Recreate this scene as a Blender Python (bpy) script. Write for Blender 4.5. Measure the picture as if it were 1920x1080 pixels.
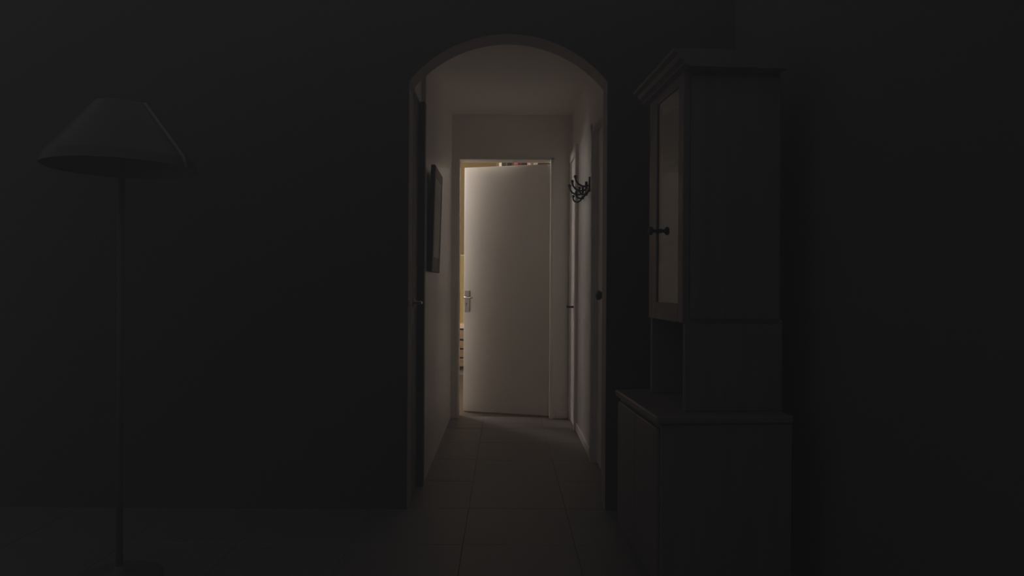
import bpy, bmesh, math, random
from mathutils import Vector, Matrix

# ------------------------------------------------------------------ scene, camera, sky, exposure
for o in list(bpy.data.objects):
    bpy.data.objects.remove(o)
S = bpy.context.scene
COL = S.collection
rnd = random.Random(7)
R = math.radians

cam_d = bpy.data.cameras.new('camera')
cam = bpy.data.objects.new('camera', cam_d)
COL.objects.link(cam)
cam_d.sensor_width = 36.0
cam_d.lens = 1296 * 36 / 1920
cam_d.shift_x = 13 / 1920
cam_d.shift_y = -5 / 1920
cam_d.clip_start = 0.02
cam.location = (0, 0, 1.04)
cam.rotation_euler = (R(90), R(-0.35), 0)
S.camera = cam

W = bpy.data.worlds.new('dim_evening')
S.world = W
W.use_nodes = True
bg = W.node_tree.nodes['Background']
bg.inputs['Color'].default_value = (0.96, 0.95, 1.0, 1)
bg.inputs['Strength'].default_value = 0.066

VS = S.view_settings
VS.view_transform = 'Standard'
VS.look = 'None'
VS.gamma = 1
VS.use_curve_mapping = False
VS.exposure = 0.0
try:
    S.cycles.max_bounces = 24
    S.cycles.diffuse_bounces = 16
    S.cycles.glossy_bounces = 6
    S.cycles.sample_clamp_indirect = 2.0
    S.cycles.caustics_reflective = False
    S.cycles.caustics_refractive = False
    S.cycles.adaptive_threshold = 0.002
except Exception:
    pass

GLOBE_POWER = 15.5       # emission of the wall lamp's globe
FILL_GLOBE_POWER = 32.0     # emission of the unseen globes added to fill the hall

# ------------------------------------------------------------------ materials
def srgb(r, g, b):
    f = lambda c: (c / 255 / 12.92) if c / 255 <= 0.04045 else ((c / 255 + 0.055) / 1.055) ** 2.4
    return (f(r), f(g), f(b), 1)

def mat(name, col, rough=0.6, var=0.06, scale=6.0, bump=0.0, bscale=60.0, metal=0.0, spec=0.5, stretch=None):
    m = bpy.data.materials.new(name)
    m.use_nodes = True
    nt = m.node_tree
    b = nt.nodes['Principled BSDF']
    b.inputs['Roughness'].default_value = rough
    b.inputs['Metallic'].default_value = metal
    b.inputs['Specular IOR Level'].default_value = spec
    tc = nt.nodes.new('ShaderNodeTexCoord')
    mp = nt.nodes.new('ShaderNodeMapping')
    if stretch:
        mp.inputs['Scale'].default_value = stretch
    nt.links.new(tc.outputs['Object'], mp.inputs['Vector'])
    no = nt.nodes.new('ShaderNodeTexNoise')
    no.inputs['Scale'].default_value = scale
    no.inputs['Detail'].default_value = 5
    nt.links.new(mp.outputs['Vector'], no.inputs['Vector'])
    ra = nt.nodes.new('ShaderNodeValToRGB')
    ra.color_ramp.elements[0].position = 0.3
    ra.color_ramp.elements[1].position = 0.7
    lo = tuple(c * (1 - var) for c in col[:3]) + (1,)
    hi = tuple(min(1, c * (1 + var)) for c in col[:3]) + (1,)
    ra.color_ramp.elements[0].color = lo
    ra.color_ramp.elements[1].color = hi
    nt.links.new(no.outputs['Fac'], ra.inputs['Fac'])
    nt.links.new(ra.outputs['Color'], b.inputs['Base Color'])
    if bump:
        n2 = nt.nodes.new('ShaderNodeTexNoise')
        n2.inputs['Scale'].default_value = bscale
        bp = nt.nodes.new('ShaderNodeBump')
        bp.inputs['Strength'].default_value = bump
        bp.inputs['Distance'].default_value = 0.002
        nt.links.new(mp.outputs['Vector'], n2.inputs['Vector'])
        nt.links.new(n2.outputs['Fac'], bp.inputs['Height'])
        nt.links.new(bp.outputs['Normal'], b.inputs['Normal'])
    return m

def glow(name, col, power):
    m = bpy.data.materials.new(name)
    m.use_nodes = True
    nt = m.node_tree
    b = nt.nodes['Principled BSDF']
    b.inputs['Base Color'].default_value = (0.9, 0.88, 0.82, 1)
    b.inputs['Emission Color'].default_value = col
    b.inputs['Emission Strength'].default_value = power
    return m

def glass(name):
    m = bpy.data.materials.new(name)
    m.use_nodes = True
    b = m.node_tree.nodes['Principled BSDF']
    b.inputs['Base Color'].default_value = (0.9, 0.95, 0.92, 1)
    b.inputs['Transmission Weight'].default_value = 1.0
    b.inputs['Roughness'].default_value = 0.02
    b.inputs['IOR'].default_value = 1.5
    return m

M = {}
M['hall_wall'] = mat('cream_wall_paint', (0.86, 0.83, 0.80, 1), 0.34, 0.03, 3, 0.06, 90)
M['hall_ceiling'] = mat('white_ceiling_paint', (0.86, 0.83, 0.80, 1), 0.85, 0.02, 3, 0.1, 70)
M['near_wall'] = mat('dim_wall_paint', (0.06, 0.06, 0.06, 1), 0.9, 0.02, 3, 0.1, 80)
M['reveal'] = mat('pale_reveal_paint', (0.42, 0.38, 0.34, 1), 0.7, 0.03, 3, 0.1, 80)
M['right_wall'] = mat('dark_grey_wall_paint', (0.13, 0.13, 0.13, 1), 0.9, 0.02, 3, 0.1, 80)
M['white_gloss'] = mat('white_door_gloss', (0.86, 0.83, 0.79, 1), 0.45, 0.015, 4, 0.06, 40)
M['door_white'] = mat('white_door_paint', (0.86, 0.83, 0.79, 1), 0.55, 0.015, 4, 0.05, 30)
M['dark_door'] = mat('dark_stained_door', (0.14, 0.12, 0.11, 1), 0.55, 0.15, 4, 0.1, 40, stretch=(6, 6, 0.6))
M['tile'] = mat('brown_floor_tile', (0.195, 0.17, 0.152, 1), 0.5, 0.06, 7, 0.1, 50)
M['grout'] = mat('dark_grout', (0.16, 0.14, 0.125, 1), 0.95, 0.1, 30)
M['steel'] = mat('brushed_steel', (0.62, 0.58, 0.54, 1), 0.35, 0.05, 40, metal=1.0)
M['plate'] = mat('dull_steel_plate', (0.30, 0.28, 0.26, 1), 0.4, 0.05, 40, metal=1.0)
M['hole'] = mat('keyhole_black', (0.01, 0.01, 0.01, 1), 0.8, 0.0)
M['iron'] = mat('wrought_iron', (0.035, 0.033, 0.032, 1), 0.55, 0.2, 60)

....

— What is expected —
Transcribe exactly, with no pictures, the lines running from the first line of the material through the line holding "S.camera = cam".

— Output —
Recreate this scene as a Blender Python (bpy) script. Write for Blender 4.5. Measure the picture as if it were 1920x1080 pixels.
import bpy, bmesh, math, random
from mathutils import Vector, Matrix

# ------------------------------------------------------------------ scene, camera, sky, exposure
for o in list(bpy.data.objects):
    bpy.data.objects.remove(o)
S = bpy.context.scene
COL = S.collection
rnd = random.Random(7)
R = math.radians

cam_d = bpy.data.cameras.new('camera')
cam = bpy.data.objects.new('camera', cam_d)
COL.objects.link(cam)
cam_d.sensor_width = 36.0
cam_d.lens = 1296 * 36 / 1920
cam_d.shift_x = 13 / 1920
cam_d.shift_y = -5 / 1920
cam_d.clip_start = 0.02
cam.location = (0, 0, 1.04)
cam.rotation_euler = (R(90), R(-0.35), 0)
S.camera = cam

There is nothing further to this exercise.